I wonder if we could write fiction if we didn't indulge our fantasies? Scenes roll though my head like movies. After watching a compelling film, or reading a book that hooks me, I find myself daydreaming sometimes for weeks after, coming up with alternative storylines.

Virginia mentioned The Quiet Man. That is my favorite O'Hara movie also. Never ceases to entertain. Sounds like your Texan's Irish Bride is an entertaining story as well. Good luck with it.

Paisley Kirkpatrick said...

I don't know what it is about your cover, maybe the colors, but I just love seeing it.

I stand on the fifth on revealing my fantasies. You'd get to know way too much about me. :)

We do have flush toilets up here in the mountains, but no heater or air conditioner.

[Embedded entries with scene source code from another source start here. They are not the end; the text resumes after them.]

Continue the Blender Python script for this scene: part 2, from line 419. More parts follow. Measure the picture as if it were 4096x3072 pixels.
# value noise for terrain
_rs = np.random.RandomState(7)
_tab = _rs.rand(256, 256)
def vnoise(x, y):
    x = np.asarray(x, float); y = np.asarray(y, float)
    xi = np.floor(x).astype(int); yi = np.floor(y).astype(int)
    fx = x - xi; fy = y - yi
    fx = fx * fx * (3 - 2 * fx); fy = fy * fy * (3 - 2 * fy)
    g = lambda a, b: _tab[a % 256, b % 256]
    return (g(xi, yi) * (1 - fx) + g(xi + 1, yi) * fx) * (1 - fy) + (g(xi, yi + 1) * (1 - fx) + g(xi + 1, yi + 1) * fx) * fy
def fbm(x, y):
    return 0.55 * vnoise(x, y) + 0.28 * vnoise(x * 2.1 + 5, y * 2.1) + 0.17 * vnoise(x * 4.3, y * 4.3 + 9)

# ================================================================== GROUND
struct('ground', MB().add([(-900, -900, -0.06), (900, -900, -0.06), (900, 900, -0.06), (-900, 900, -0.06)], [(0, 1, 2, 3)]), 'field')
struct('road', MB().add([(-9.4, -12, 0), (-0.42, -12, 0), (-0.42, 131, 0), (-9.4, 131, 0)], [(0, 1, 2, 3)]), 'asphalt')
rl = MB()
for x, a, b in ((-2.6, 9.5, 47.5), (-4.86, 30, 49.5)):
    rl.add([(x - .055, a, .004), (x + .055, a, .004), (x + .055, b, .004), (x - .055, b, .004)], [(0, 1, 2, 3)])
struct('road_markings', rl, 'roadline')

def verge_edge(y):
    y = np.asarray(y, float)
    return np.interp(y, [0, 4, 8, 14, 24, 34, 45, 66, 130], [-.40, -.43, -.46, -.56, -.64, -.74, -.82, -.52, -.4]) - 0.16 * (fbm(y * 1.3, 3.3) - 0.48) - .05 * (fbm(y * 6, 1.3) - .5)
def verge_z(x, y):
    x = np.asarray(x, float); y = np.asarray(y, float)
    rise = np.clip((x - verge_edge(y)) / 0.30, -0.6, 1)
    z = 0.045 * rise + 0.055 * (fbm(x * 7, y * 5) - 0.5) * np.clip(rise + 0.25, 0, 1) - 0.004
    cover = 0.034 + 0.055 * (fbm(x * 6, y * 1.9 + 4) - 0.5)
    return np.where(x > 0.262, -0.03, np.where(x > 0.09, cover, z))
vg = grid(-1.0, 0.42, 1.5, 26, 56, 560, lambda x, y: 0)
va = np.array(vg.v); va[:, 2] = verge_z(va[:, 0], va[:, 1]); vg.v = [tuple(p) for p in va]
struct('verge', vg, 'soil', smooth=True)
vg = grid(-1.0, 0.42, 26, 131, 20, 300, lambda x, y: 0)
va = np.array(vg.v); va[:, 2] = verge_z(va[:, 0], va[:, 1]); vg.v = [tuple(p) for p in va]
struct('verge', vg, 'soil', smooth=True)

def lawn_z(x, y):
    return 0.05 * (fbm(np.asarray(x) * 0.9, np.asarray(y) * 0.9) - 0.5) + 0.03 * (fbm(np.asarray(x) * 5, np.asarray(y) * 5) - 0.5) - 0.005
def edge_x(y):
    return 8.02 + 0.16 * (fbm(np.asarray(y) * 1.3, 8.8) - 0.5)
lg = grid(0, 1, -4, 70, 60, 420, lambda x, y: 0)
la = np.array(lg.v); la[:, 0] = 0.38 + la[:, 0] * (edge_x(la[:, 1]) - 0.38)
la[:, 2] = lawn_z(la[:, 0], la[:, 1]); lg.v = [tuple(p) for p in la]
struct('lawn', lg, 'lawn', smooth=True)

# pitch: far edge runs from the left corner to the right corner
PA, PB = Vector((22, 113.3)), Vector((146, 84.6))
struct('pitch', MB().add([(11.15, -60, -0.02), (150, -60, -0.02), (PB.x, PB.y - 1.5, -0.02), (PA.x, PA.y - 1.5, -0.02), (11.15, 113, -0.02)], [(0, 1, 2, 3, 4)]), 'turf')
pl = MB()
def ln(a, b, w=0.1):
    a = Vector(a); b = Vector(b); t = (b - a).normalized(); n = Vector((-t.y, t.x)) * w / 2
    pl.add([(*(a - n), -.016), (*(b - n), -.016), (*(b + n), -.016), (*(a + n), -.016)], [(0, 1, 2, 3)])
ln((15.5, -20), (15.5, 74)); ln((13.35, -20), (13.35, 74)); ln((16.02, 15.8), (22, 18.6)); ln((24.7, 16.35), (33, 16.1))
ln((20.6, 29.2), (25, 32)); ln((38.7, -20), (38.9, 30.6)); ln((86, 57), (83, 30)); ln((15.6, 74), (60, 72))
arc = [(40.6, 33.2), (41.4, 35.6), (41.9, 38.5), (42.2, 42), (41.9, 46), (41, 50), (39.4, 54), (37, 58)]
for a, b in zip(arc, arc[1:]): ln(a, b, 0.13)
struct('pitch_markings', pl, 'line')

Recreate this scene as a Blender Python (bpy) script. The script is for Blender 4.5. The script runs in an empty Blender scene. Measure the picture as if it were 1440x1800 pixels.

I guess living in these gorgeous trees was one of my fantasies and it's come true.

christicorbett said...

I LOVE Maureen O'Hara, especially in the movie "McLintock". She definitely held her own against John Wayne in that one!

Great post!

Christi Corbett

Jacquie Rogers said...

I just loved The Texan's Irish Bride! And I've always admired Maureen O'Hara, too. She's in the third Much Ado book--because no other actress could begin to fill that role other than Ms. O'Hara.

I guess what stirs my fantasies about the Old West is all the variables--people from all over the world came to make their fortunes. Most didn't. The ones who didn't, but managed to carve good lives for themselves intrigue me the most.

Caroline Clemmons said...

Thanks so much for your comments. My husband and I have watched "The Quiet Man" so many times we know most of the dialogue. We also love "McClintock." When we were in Ireland once, we ate lunch at the B&B where Maureen O'Hara stayed during the filming of "The Quiet Man." I was thrilled even to see the place because of the connection to her.